Solomon, author of War Made Easy: How Presidents and Pundits Keep Spinning Us to Death and executive director of the Institute for Public Accuracy, visited Kabul last year. He is available for a limited number of interviews.

RAY McGOVERN
McGovern just wrote the piece “Obama’s Truman-MacArthur Moment,” which states: “The Rolling Stone article is also strike two for McChrystal’s insubordination. His first strike came last fall when his recommendation for 40,000 additional troops was leaked to the press. He also publicly dismissed a more targeted approach toward attacking al-Qaeda terrorists reportedly advocated by Vice President Joe Biden.

“The leak of McChrystal’s recommendation came well before Obama had decided on a course of action, but the timely disclosure cornered the President, who didn’t dare push back against his generals and remind them about the U.S. principle of civilian control of the military.”

McGovern works with Tell the Word, the publishing arm of the ecumenical Church of the Saviour in inner-city Washington. He served as an Army infantry/intelligence officer in the early Sixties and then as a CIA analyst for the next 27 years. He is now a member of the Standing Group, Veteran Intelligence Professionals for Sanity.

KATHY KELLY
Recently back from over a month in Pakistan and Afghanistan, Kelly said today: “Sec. Gates replaced Gen. McKiernan with Gen. McChrystal because he and others in the Obama administration wanted to employ McChrystal’s experience in organizing special operations. In Iraq, that experience involved developing death squads, planning night raids and coordinating undercover assassinations. McChrystal has threatened U.S. national security by fostering, in Iraq and now in Afghanistan, conditions that build intense rage toward the United States. Again and again, in the past year, he has given a wink and a nod to U.S. special operations atrocities and then stood before cameras and microphones to say, ‘We’re sorry.’ …

“Sec.

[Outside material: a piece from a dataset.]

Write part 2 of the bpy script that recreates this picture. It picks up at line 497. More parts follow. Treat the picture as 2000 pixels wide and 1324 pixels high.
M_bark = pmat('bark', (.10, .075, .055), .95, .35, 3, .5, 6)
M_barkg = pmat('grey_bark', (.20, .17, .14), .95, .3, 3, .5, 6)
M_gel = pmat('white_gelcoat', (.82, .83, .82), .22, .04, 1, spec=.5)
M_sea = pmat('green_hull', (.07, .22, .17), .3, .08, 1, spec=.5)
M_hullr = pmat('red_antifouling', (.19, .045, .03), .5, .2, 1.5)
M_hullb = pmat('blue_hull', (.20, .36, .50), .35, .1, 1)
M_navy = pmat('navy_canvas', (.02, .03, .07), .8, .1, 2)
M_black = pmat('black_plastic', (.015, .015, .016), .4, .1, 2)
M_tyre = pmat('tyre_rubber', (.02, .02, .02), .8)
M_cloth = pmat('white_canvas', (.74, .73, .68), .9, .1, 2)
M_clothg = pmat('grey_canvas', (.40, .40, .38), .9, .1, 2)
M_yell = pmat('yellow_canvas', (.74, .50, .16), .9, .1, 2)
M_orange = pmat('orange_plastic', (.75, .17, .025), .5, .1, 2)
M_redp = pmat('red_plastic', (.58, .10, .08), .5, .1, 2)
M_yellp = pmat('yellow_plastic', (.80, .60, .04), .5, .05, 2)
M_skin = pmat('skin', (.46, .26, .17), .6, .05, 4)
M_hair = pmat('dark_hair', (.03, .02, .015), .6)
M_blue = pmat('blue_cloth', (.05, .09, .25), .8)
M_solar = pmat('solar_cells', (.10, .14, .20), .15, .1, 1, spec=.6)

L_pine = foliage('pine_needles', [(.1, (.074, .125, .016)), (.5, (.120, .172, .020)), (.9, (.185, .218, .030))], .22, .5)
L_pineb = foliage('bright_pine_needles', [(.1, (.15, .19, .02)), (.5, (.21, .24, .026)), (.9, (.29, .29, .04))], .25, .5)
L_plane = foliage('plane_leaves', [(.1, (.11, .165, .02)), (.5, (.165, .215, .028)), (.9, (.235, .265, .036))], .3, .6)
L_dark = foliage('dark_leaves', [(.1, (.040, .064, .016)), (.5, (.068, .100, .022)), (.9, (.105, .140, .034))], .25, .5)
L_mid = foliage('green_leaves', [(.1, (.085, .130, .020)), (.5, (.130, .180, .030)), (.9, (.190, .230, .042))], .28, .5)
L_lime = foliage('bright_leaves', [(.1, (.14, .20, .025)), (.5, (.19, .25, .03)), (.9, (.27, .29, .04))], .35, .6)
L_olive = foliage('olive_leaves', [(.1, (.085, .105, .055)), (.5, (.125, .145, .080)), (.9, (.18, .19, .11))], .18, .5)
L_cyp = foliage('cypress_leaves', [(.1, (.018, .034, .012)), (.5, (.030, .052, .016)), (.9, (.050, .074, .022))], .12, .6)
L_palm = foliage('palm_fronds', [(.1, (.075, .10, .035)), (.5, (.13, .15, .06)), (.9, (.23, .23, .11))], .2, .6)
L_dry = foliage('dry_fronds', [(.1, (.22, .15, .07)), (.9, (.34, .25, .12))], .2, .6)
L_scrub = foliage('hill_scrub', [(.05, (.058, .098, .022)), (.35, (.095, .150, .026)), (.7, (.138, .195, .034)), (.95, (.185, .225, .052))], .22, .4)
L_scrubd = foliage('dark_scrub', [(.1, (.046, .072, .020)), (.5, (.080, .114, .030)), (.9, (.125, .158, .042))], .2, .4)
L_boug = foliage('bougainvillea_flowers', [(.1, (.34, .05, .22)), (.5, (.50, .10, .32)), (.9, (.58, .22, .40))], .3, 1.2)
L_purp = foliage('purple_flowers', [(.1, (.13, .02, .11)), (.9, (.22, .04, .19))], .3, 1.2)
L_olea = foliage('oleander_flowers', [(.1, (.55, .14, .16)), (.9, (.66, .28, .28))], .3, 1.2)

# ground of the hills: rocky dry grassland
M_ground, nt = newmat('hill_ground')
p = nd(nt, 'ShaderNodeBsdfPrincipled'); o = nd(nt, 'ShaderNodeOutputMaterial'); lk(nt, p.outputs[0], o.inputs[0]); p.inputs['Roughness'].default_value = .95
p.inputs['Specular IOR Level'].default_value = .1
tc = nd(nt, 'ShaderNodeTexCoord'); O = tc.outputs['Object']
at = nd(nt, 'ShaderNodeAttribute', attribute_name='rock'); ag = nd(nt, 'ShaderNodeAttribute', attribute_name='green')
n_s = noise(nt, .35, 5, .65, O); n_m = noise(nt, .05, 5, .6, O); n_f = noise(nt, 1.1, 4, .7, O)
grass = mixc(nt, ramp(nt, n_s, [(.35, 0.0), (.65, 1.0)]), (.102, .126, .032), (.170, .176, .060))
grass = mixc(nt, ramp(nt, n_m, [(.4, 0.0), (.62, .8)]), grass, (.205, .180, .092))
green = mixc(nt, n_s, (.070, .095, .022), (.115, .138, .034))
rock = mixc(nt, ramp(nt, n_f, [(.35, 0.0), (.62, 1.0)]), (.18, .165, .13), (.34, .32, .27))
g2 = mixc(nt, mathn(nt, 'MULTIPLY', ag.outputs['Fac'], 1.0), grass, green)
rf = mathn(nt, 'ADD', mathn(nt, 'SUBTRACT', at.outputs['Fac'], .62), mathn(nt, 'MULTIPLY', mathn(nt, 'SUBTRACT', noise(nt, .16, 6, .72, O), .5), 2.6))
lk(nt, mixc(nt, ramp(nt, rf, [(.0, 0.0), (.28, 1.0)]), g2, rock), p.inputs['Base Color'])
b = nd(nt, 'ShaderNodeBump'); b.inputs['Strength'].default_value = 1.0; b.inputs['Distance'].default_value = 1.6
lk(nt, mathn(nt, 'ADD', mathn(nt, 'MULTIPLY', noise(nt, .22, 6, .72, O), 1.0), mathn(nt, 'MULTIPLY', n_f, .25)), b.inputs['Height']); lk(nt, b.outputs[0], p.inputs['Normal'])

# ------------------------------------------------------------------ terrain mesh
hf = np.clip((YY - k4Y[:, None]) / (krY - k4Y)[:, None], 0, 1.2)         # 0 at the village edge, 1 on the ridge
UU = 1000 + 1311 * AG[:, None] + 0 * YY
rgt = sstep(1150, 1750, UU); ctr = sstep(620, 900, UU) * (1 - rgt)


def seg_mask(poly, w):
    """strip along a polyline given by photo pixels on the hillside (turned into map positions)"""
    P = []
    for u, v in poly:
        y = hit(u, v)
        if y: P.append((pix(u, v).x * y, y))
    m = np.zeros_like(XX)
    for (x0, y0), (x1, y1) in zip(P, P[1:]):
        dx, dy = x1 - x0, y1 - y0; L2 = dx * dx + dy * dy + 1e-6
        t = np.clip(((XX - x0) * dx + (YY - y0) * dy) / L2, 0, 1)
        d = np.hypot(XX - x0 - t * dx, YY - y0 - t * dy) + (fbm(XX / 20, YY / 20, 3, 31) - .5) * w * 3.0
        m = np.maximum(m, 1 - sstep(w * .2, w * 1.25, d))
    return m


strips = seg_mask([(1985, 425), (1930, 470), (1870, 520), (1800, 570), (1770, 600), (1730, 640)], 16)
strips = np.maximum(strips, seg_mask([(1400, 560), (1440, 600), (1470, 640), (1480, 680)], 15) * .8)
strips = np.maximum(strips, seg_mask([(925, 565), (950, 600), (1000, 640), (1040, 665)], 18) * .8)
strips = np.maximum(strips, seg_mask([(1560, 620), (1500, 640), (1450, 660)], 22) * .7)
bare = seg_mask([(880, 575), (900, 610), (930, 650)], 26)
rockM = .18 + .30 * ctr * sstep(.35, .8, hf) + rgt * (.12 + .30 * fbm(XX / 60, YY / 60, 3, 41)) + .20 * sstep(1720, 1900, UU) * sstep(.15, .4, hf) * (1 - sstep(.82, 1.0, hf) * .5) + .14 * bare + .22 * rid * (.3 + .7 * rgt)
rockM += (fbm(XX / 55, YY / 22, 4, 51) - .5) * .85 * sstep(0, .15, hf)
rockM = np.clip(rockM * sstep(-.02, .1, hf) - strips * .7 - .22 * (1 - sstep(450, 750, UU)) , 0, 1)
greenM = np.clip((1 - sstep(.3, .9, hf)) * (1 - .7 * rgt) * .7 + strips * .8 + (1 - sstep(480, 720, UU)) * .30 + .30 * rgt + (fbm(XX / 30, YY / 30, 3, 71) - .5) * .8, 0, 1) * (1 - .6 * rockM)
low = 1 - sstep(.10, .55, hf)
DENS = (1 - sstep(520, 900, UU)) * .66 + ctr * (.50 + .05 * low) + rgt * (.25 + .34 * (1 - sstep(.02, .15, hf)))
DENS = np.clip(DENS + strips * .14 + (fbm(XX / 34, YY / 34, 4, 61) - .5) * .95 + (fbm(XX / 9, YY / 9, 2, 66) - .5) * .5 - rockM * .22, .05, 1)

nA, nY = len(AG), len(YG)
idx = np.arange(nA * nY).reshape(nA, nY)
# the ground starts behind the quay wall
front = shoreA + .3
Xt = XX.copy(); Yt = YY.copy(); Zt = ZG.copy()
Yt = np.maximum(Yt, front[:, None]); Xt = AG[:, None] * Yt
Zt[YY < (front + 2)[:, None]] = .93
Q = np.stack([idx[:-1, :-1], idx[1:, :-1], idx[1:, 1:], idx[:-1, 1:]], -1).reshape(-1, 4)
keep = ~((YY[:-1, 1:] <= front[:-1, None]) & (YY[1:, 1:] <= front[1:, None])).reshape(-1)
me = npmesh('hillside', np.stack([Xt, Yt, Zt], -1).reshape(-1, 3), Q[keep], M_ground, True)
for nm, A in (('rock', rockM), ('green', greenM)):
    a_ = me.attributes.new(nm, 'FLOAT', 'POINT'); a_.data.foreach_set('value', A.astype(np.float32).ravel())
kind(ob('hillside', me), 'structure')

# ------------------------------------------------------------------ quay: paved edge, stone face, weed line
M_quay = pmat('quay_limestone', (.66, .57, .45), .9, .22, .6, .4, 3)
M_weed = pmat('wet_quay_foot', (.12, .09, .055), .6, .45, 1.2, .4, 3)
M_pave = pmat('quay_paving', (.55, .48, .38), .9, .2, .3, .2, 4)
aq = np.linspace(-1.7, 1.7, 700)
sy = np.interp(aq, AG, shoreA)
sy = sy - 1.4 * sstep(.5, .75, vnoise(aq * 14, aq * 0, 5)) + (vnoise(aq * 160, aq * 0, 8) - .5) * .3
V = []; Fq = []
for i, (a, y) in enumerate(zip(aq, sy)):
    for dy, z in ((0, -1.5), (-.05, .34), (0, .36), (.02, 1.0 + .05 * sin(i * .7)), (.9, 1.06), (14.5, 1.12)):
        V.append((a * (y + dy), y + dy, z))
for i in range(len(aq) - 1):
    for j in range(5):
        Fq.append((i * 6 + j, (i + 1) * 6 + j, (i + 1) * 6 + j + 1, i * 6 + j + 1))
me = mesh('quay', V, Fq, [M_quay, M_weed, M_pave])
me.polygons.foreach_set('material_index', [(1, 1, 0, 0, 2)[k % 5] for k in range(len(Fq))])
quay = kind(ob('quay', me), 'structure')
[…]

Gates, Gen. Petraeus — as well as President Obama — are just as culpable as Gen. McChrystal for the killing, destruction and criminality that goes on, every day, in Afghanistan. We shouldn’t be lulled into thinking that the most serious offense committed involves a general and his aides making sniggering and critical remarks about U.S. officials. The real crimes committed involve killing innocent people, including children, and prolonging the agony of a war of choice waged by war profiteers.” Kelly is with Voices for Creative Nonviolence.